France arrests dozens in unrest after police shooting
President Emmanuel Macron on Thursday urged calm after 150 people were arrested and public buildings were attacked in angry protests over the police killing of a teenager that has incensed France.
Nahel M., 17, was shot in the chest at point-blank range on Tuesday in an incident that has reignited debate in France about police tactics long criticised by rights groups.
Cars and bins were torched in parts of Paris overnight and protesters launched fireworks at riot police, who fired flashball projectiles to try to disperse the angry crowds.
"We are sick of being treated like this. This is for Nahel, we are Nahel," said two young men calling themselves "Avengers" as they wheeled rubbish bins from a nearby estate to add to a burning barricade in the capital.
As the situation has grown more volatile, Macron called an early morning crisis meeting of his ministers.

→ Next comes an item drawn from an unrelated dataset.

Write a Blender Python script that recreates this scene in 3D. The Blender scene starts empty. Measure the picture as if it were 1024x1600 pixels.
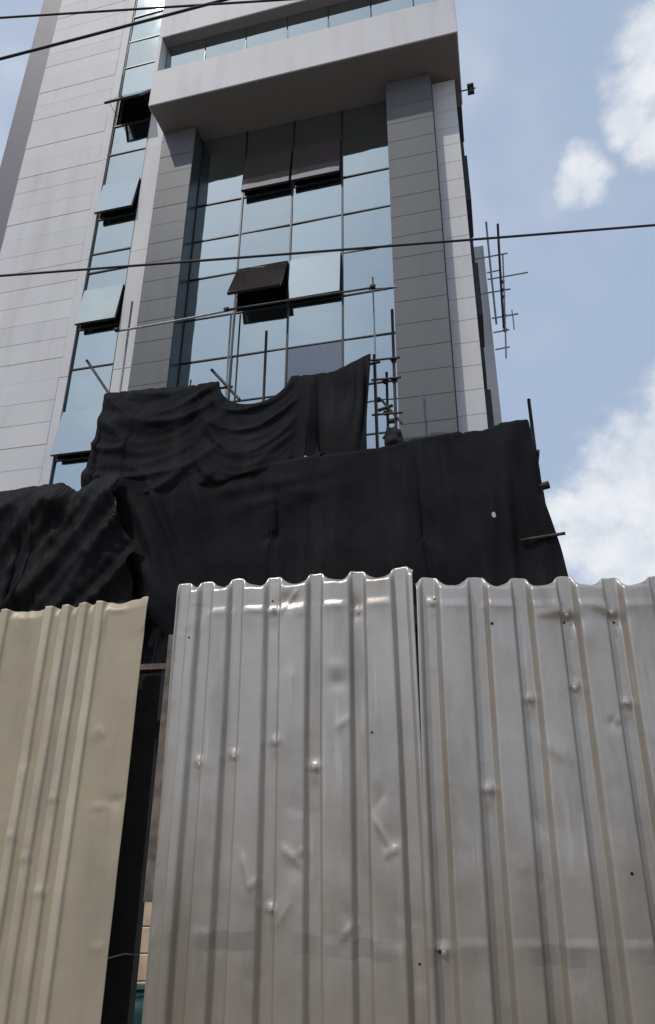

Branding the overnight clashes "unjustifiable", Macron told the meeting the "last few hours have been marked by scenes of violence against police stations, but also schools and town halls... against institutions and the Republic."
The violence is a deeply troubling development for Macron who had been looking to move past a half-year of sometimes violent protests that erupted over his controversial pension reform.
There had already been clashes the previous evening and while Wednesday night began calmly, unrest erupted in other French cities, including Toulouse, Dijon and Lyon before violence after midnight hit the Paris region, where around 2,000 riot police had been deployed.
Interior Minister Gerald Darmanin wrote on Twitter as he announced the 150 arrests figure that the violence was "intolerable".
He expressed support for police but added in an apparent swipe at the hard-left: "Shame on those who did not call for calm."
- 'Justice for Nahel' -
In the region around the scene of Nahel M.'s killing, masked demonstrators dressed in black launched fireworks and firecrackers at security forces.
A thick column of smoke billowed above the area where AFP journalists saw more than a dozen cars and garbage cans set ablaze and barriers blocking off roads.
Graffiti sprayed on the walls of one building called for "justice for Nahel" and said, "police kill".
In the working-class 18th and 19th districts of northeastern Paris, police fired flashballs to disperse protesters burning rubbish, but instead of leaving, the crowd responded by throwing bottles.
In the Essonne region south of the capital, a group set a bus on fire after forcing all the passengers off, police said, while in the Paris suburb of Clamart a tram was set on fire.
In the southern city of Toulouse, several cars were torched and responding police and firefighters pelted with projectiles, a police source said, while authorities reported similar scenes in Dijon and Lyon.
At France's second-largest prison complex, Fresnes, protesters attacked security at the entrance with fireworks, a police source told AFP.
"They did not enter the prison grounds. The police were quickly called in," the source added.
The town hall of Mons-en-Baroeul outside the northern city of Lille was set on fire when some fifty hooded individuals stormed the building, the mayor told AFP
- 'Ingredients for an explosion' -
Anger has grown over the killing as details have emerged over the circumstances of the incident.
Police initially reported that an officer had shot at the teenager because he was driving at him, but this was contradicted by a video circulating on social media and authenticated by AFP.
The footage shows the two policemen standing by the side of the stationary car, with one pointing a weapon at the driver.
A voice is heard saying: "You are going to get a bullet in the head."
The police officer then appears to fire as the car abruptly drives off.
France is haunted by the prospect of a repeat of 2005 riots sparked by the death of two black boys during a police chase. Those protests resulted in around 6,000 people arrested.
"There are all the ingredients for another explosion potentially," one government adviser told AFP on condition of anonymity.
Last year, 13 people were killed after refusing to stop for police traffic checks, with a law change in 2017 that gave officers greater powers to use their weapons now under scrutiny.
But far-right leader Marine Le Pen said the officer was entitled to the "presumption of innocence".